(Rows from a 3D scene dataset)
======

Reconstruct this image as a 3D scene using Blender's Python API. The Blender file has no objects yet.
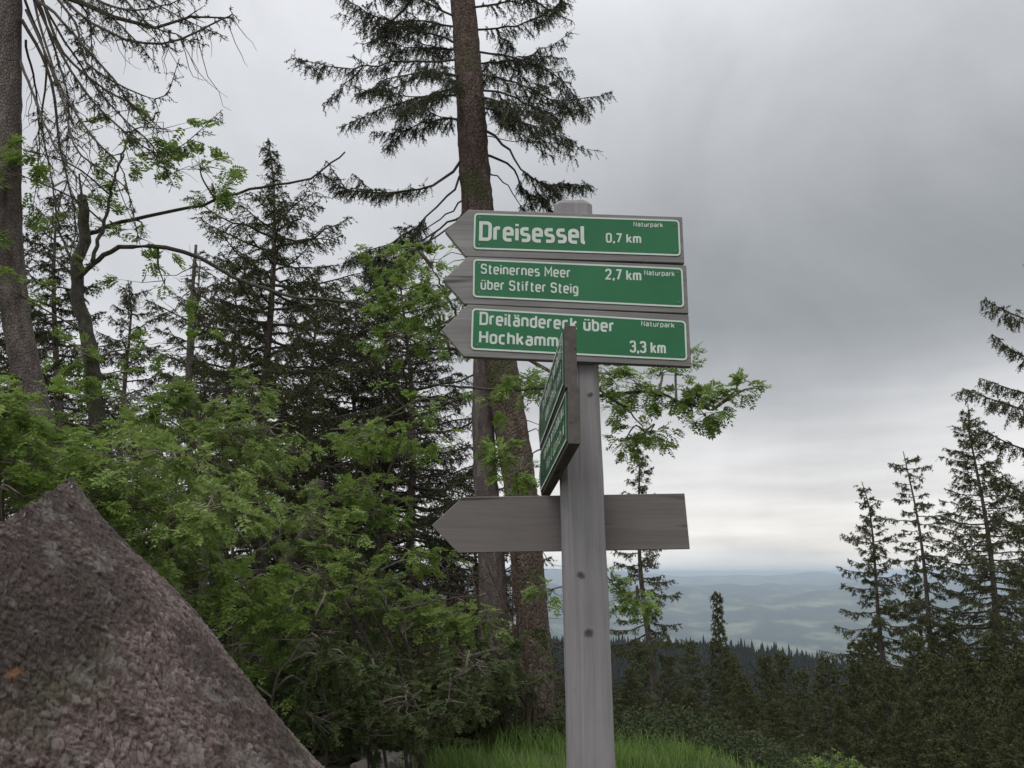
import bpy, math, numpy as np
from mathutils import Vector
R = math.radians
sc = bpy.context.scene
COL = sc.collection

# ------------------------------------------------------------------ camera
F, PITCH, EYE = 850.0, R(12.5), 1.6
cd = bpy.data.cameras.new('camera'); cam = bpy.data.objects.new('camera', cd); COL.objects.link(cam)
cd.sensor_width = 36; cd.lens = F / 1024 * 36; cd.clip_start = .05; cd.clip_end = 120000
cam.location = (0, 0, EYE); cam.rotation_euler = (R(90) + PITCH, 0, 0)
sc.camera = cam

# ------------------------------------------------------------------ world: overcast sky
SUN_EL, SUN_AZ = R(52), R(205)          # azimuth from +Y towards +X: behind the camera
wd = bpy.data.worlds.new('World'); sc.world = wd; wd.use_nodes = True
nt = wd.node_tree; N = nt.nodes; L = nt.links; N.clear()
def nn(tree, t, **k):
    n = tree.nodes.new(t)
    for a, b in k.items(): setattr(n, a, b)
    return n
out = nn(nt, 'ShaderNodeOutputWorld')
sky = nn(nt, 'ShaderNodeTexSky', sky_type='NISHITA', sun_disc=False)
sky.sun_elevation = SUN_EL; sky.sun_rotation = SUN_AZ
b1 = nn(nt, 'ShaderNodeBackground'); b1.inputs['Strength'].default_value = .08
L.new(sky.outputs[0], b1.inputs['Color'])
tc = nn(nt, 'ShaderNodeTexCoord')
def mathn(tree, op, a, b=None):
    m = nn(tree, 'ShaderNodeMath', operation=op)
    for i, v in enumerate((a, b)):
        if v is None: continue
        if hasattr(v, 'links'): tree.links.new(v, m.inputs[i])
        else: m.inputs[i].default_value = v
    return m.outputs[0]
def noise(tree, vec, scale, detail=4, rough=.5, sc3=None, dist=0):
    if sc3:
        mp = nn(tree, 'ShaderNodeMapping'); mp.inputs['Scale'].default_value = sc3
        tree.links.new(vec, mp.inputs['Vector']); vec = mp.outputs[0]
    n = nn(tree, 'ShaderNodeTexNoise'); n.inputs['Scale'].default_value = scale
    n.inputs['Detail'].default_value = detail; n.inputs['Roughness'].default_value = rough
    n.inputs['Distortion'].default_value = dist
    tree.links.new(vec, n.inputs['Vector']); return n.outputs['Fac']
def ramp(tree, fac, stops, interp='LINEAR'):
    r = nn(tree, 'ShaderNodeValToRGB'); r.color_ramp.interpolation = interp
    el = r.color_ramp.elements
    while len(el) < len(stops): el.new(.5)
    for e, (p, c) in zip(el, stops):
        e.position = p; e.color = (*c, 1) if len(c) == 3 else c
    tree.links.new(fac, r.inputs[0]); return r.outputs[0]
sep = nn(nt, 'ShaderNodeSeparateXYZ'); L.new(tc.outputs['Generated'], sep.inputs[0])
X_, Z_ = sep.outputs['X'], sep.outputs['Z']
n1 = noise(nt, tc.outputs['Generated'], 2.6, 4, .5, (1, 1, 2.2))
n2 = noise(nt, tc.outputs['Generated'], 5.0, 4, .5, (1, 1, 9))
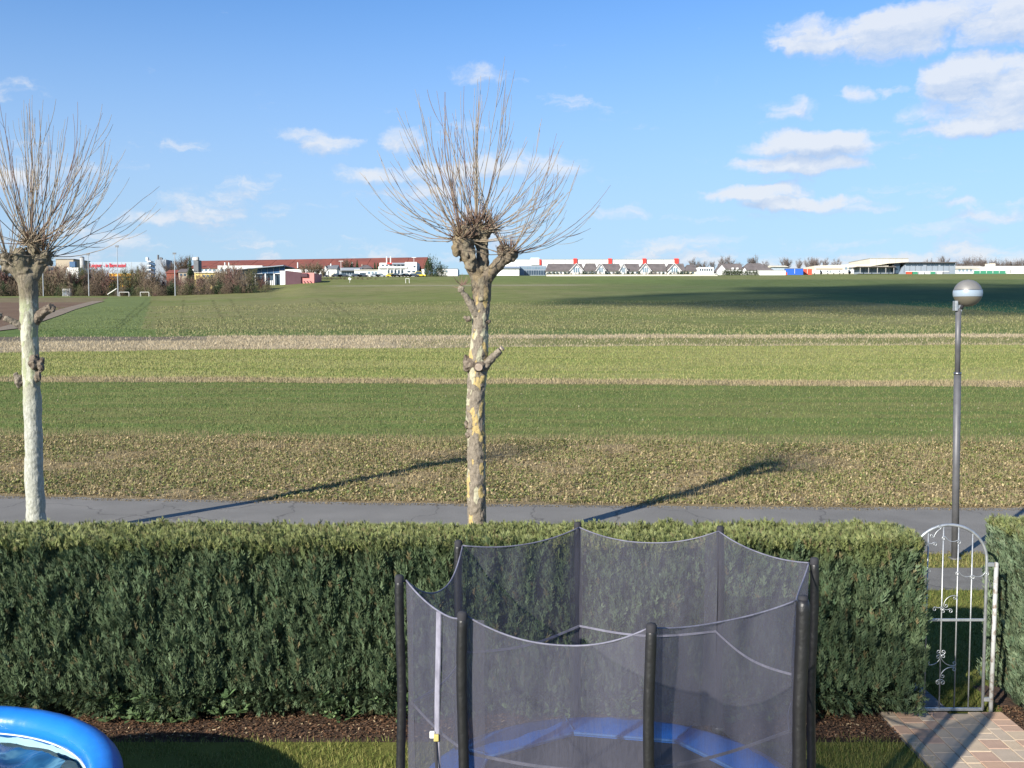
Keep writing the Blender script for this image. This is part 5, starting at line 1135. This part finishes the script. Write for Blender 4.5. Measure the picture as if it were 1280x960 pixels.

======

All of the data above should be quoted exactly, except for the pictures.

Correct result:
Reconstruct this image as a 3D scene using Blender's Python API. The Blender file has no objects yet.
import bpy, math, numpy as np
from mathutils import Vector
R = math.radians
sc = bpy.context.scene
COL = sc.collection

# ------------------------------------------------------------------ camera
F, PITCH, EYE = 850.0, R(12.5), 1.6
cd = bpy.data.cameras.new('camera'); cam = bpy.data.objects.new('camera', cd); COL.objects.link(cam)
cd.sensor_width = 36; cd.lens = F / 1024 * 36; cd.clip_start = .05; cd.clip_end = 120000
cam.location = (0, 0, EYE); cam.rotation_euler = (R(90) + PITCH, 0, 0)
sc.camera = cam

# ------------------------------------------------------------------ world: overcast sky
SUN_EL, SUN_AZ = R(52), R(205)          # azimuth from +Y towards +X: behind the camera
wd = bpy.data.worlds.new('World'); sc.world = wd; wd.use_nodes = True
nt = wd.node_tree; N = nt.nodes; L = nt.links; N.clear()
def nn(tree, t, **k):
    n = tree.nodes.new(t)
    for a, b in k.items(): setattr(n, a, b)
    return n
out = nn(nt, 'ShaderNodeOutputWorld')
sky = nn(nt, 'ShaderNodeTexSky', sky_type='NISHITA', sun_disc=False)
sky.sun_elevation = SUN_EL; sky.sun_rotation = SUN_AZ
b1 = nn(nt, 'ShaderNodeBackground'); b1.inputs['Strength'].default_value = .08
L.new(sky.outputs[0], b1.inputs['Color'])
tc = nn(nt, 'ShaderNodeTexCoord')
def mathn(tree, op, a, b=None):
    m = nn(tree, 'ShaderNodeMath', operation=op)
    for i, v in enumerate((a, b)):
        if v is None: continue
        if hasattr(v, 'links'): tree.links.new(v, m.inputs[i])
        else: m.inputs[i].default_value = v
    return m.outputs[0]
def noise(tree, vec, scale, detail=4, rough=.5, sc3=None, dist=0):
    if sc3:
        mp = nn(tree, 'ShaderNodeMapping'); mp.inputs['Scale'].default_value = sc3
        tree.links.new(vec, mp.inputs['Vector']); vec = mp.outputs[0]
    n = nn(tree, 'ShaderNodeTexNoise'); n.inputs['Scale'].default_value = scale
    n.inputs['Detail'].default_value = detail; n.inputs['Roughness'].default_value = rough
    n.inputs['Distortion'].default_value = dist
    tree.links.new(vec, n.inputs['Vector']); return n.outputs['Fac']
def ramp(tree, fac, stops, interp='LINEAR'):
    r = nn(tree, 'ShaderNodeValToRGB'); r.color_ramp.interpolation = interp
    el = r.color_ramp.elements
    while len(el) < len(stops): el.new(.5)
    for e, (p, c) in zip(el, stops):
        e.position = p; e.color = (*c, 1) if len(c) == 3 else c
    tree.links.new(fac, r.inputs[0]); return r.outputs[0]
sep = nn(nt, 'ShaderNodeSeparateXYZ'); L.new(tc.outputs['Generated'], sep.inputs[0])
X_, Z_ = sep.outputs['X'], sep.outputs['Z']
n1 = noise(nt, tc.outputs['Generated'], 2.6, 4, .5, (1, 1, 2.2))
n2 = noise(nt, tc.outputs['Generated'], 5.0, 4, .5, (1, 1, 9))
Keep writing the Blender script for this image. This is part 5, starting at line 1135. This part finishes the script. Write for Blender 4.5. Measure the picture as if it were 1280x960 pixels.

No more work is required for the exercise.